Where this team would likely suffer the most is defensively. Miguel is still raw on that end, and Vallejo has been a black hole for four years now. You need a ton of control from your front six to shield the back four with possession; and vertical compactness to prevent players like Vallejo getting tested more than they should be.
Let’s get out of hand
Munoz’ 3-2-2-3. Wonder how this would play out in today’s game. pic.twitter.com/z1tPd0nk2T
— Xav Salazar (@XavsFutbol) February 12, 2022
The most important question: How many anti-ageing potions and steroid injections can we give Luka Modric here? He is the only one that can take the Alfredo di Stefano role: Play 10 positions at once. Di Stefano was listed as a central midfielder in the 1960 final, then proceeded to play DM, CB, ST, and winger. He was flying in for sliding tackles in our six-yard box, stopping counter-attacks, controlling possession, combining with Gento, Puskas, Canario, and del Sol in attack, and scored a hat-trick.

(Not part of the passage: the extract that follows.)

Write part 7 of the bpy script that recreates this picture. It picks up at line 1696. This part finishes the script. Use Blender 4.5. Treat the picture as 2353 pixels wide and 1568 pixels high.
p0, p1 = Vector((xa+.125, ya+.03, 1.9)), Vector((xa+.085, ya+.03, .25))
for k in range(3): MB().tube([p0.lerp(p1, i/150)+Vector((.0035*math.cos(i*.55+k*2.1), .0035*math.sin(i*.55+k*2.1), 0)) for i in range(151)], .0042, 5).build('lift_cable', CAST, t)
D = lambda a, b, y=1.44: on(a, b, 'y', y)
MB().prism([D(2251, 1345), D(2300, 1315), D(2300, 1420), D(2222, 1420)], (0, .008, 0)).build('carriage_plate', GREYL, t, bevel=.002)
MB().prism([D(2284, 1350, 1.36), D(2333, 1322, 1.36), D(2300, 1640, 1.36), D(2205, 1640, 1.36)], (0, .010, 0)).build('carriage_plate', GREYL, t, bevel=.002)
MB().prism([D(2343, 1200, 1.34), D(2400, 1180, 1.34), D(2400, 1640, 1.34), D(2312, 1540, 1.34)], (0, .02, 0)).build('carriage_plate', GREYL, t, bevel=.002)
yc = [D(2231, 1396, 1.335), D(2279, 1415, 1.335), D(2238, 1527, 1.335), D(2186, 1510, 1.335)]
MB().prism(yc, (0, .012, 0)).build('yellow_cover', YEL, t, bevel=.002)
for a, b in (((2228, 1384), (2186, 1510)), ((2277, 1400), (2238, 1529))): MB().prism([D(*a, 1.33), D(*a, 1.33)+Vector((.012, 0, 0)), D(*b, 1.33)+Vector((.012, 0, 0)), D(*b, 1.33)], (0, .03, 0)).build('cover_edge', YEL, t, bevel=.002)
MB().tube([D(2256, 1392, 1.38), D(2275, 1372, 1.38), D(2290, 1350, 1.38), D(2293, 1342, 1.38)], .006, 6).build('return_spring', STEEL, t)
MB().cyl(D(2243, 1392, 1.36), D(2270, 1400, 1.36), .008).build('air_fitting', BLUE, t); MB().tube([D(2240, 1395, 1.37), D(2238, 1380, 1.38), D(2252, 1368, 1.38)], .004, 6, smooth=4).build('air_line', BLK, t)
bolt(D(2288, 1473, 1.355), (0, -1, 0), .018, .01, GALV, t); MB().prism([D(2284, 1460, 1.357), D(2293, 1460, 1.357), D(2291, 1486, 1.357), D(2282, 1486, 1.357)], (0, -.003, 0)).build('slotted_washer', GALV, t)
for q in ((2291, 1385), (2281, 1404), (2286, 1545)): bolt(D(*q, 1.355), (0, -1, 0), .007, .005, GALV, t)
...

I guess then we’d have to label some others: Vinicius is Gento; Benzema is Puskas. There isn’t quite a Santamaria in this team, so we’d have to split him in two: Militao is the one saving the day defensively (half of Santamaria); and Alaba is the technical ball-progressor (the other half of Santamaria).
Unfortunately, this team would get cooked trying to play like the 50s dynastic powerhouse that possessed two of the top-three players in club history, and three of the top 10.
casemiro as striker. we don’t have another option
— ATJ (@atjaved) February 12, 2022
We have reached the war crime section of the article. But for fun, we’ll entertain this. Casemiro as a makeshift striker works the same way that Sergio Ramos and Gerard Pique do in the ‘break in case of emergency’ kamikaze mission in the 80th minute when the team needs a goal. It, um, also works in the same way that Zidane used Casemiro when the team needed something, someone, to add numerical superiority to attack crosses from deeper positions. Casemiro was fourth on the team in xG last season (4.8), and outperformed it (6). Yes, last season was just as horrifying as those numbers suggest.